特集は〈有吉京子のバレエ紀行 ドイツ2013〉。約4年の連載を経て『SWAN─モスクワ編』が遂に完結! 次回作の新たな構想に意欲を燃やす作家が訪れたハンブルク&シュツットガルト・バレエの今を紹介するものです。有吉さんの、それぞれのバレエ団を訪れたときのエッセイ漫画がとても楽しいです。ダンサーの素顔などもちょっと覗けます。また、ドラマティックな舞台写真も多数掲載。
ハンブルグでは、ハンブルグ・バレエ週間で「オテロ」「マタイ受難曲」「プルガトリオ」。今はハンブルグ・バレエもダンサーの世代交代期で、ベテランではアッツオーニ、ウルバン、リアブコ、ユング、ブーシェなど素晴らしいダンサーがいる一方、今一つ若手ダンサーが精彩に欠ける印象があるのが否めないところです。ちなみに、「ロミオとジュリエット」で主演したアレクサンドル・トリッシュがこのたびプリンシパルに昇進しました。
シュツットガルトは、真澄とレオンが二年間を過ごした地。ここでは、大評判を呼んだ新作「クラバート」と、「春の祭典」「ダンシズ・アット・ア・ギャザリング」「フォー・テンペラメンツ」のトリプルビルをレポート。アレクサンダー・ザイツェフのさよなら公演となった舞台です。有吉京子さん描き下ろしの「クラバート」のイラストがとても素敵です。「クラバート」の振付家、まだ27歳と若いデミス・ヴォルピは、このたび、権威あるドイツ・ダンス賞「未来」を受賞することが決まりました。「オテロ」は今年はシュツットガルトとハンブルグが同時期に上演されていましたが、舞台の出来としてはシュツットガルトに軍配が上がったようです。ジェイソン・レイリーのシリアスな役柄に合わないニコちゃんマークのタトゥーが可愛い。

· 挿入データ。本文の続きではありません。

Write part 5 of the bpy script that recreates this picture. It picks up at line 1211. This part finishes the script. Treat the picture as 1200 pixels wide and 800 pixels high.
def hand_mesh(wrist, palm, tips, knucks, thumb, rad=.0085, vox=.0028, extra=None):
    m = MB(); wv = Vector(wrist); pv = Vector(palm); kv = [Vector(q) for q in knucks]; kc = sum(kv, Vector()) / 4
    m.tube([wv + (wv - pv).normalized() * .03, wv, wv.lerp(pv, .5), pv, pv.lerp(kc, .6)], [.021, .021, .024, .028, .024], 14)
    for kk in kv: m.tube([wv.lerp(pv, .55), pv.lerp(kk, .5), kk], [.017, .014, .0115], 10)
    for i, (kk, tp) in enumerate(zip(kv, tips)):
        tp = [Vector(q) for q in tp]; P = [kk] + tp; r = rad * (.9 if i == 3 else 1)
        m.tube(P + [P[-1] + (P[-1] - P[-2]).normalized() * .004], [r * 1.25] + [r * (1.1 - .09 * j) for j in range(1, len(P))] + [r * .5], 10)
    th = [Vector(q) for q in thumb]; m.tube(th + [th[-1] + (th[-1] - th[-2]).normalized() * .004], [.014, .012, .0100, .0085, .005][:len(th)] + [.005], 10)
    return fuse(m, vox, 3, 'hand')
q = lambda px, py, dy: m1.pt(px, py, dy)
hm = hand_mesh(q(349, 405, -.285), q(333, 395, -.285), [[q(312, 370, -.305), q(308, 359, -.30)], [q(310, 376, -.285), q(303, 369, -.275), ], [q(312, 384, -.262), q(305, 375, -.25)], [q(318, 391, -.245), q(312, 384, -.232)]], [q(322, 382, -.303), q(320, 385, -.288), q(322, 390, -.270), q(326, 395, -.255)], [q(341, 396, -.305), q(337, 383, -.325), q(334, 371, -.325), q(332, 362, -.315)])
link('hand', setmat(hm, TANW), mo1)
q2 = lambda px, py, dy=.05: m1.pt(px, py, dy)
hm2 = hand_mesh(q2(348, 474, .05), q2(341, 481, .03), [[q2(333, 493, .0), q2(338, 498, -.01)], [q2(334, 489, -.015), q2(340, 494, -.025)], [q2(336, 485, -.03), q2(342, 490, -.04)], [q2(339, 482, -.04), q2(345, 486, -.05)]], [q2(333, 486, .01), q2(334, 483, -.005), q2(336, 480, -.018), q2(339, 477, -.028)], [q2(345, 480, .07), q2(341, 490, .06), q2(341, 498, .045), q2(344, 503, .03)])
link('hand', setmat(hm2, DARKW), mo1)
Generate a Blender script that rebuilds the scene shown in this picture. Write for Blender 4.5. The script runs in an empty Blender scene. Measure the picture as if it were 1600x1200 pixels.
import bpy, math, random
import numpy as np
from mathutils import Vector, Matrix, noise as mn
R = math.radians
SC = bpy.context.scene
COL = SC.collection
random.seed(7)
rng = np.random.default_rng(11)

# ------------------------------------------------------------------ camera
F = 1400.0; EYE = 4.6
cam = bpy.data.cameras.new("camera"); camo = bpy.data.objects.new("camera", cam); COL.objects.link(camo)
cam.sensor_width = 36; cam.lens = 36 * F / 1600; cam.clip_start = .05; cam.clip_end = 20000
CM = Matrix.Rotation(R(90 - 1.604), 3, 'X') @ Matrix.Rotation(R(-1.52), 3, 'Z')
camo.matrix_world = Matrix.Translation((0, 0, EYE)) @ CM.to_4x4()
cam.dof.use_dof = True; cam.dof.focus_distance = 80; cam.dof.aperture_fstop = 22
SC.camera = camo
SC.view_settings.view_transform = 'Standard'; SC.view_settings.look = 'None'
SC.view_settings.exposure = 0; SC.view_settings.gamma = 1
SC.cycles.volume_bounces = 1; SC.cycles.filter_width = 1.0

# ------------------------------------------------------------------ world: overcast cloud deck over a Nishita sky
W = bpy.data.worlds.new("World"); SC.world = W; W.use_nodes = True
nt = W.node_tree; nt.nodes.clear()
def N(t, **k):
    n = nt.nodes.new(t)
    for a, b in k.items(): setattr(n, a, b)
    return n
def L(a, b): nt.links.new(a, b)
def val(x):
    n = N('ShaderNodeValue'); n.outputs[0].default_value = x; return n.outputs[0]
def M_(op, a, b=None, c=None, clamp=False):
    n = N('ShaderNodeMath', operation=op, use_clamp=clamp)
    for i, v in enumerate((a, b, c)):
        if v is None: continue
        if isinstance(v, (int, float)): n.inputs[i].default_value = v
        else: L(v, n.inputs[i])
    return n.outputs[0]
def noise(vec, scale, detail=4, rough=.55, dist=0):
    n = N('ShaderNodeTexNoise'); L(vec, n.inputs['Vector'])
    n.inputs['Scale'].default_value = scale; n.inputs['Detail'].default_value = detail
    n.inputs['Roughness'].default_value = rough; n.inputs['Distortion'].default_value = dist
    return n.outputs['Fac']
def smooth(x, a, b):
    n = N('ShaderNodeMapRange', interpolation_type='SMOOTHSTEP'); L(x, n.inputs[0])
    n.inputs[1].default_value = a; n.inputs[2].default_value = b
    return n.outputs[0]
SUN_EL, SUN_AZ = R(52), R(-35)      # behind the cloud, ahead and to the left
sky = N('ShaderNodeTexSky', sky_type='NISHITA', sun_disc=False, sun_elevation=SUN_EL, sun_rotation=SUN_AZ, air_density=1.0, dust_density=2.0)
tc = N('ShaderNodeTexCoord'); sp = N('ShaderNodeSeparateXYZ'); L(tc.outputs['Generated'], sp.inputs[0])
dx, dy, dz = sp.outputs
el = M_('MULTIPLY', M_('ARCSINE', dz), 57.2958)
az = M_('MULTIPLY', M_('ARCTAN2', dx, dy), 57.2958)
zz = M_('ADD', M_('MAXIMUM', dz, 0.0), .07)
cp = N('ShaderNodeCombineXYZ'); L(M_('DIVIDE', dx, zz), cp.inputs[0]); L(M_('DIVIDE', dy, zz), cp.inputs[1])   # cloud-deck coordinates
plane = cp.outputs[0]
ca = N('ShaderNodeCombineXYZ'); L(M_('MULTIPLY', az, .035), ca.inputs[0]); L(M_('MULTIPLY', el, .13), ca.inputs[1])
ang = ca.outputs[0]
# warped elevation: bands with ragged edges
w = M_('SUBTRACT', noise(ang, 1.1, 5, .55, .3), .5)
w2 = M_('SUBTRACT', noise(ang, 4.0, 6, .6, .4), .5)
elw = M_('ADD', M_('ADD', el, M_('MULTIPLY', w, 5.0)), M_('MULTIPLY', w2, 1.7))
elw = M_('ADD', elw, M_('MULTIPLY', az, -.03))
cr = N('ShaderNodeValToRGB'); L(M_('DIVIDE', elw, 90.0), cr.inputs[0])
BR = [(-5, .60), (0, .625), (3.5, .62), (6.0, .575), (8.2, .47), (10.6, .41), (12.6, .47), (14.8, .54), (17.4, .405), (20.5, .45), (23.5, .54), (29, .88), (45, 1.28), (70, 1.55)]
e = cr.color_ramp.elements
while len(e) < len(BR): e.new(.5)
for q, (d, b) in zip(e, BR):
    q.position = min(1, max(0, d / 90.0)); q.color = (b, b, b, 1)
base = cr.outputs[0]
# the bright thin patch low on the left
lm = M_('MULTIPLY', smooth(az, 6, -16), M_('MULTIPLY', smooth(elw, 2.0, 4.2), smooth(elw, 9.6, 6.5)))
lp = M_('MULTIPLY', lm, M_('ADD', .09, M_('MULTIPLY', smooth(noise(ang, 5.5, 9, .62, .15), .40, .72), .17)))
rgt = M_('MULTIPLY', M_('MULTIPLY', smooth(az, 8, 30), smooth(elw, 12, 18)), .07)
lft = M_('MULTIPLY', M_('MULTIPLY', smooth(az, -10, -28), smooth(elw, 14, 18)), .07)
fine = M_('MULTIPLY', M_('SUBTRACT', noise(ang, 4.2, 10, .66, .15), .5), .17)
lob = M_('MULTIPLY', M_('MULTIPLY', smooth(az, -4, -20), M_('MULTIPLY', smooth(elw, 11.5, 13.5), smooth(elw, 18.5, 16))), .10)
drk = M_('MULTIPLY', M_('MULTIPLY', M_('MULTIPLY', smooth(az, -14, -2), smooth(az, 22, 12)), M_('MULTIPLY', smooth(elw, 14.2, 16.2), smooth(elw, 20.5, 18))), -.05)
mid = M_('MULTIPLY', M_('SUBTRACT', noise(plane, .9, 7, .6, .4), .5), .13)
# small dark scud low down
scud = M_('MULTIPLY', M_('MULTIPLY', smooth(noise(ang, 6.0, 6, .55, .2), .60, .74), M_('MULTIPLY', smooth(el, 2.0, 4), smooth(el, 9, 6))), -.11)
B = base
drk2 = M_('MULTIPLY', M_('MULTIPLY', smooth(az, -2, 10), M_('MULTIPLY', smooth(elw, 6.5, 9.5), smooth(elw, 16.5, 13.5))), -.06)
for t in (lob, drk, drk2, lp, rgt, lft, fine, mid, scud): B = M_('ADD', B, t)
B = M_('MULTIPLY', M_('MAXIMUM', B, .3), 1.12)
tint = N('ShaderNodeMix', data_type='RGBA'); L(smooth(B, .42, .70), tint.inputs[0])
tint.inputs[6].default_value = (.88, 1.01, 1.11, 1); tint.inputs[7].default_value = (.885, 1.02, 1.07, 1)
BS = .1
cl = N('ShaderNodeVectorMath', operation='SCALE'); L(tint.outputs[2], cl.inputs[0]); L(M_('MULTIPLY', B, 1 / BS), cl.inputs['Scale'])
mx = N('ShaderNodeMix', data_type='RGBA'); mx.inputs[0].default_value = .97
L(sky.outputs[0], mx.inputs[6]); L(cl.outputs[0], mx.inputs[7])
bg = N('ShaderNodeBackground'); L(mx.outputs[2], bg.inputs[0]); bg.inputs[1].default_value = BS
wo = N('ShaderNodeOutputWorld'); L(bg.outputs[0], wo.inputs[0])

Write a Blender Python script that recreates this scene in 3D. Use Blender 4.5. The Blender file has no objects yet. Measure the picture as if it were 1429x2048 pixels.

9月に上演されたパリ・オペラ座バレエ「椿姫」の現地ルポでは、アニエス・ルテステュの引退公演のほか、前回の上演の時にけがをしてしまったエルヴェ・モローの復活の様子が読めるのが嬉しいところです。美しい写真も満載で、来年3月の来日公演が楽しみですね。
8月に開催されたローザンヌ・ガラのレポートもあります。ガラの中でも特に評判が良かった加治屋百合子さんのジゼル。その加治屋さんのインタビューが掲載されています。(別媒体の記事ですが、同じインタビュアーである浦野芳子さんによる加治屋さんのインタビュー記事がここにあります) また、やはりこのガラに出演したミコ・フォーガティさんのインタビューも。このガラで上演されたリアム・スカーレット振付の「アスフォデル・メド-ズ」(崔由姫、平野亮一)も大変評価が高く、来年の「ロイヤル・エレガンスの夕べ」で観られるのが楽しみです。
さらに、Noismの金森穣さん、ルーマニア国立ブカレスト・オペラ劇場の奥野凛さんのインタビューも載っているなど、インタビュー記事が充実。ブカレスト・オペラ劇場には、このたびヨハン・コボーが芸術監督に就任しました。
「SWAN モスクワ編」はクライマックス、最終回です。シュツットガルトのガラ・コンサートで真澄とレオンが「アグリー・ダック」そして「アダージェット」を踊り大喝さいを浴びます。そして、二人は新しい道へと進んでいきます。これは、今後予定されている「SWANドイツ編」へとつながっていきます。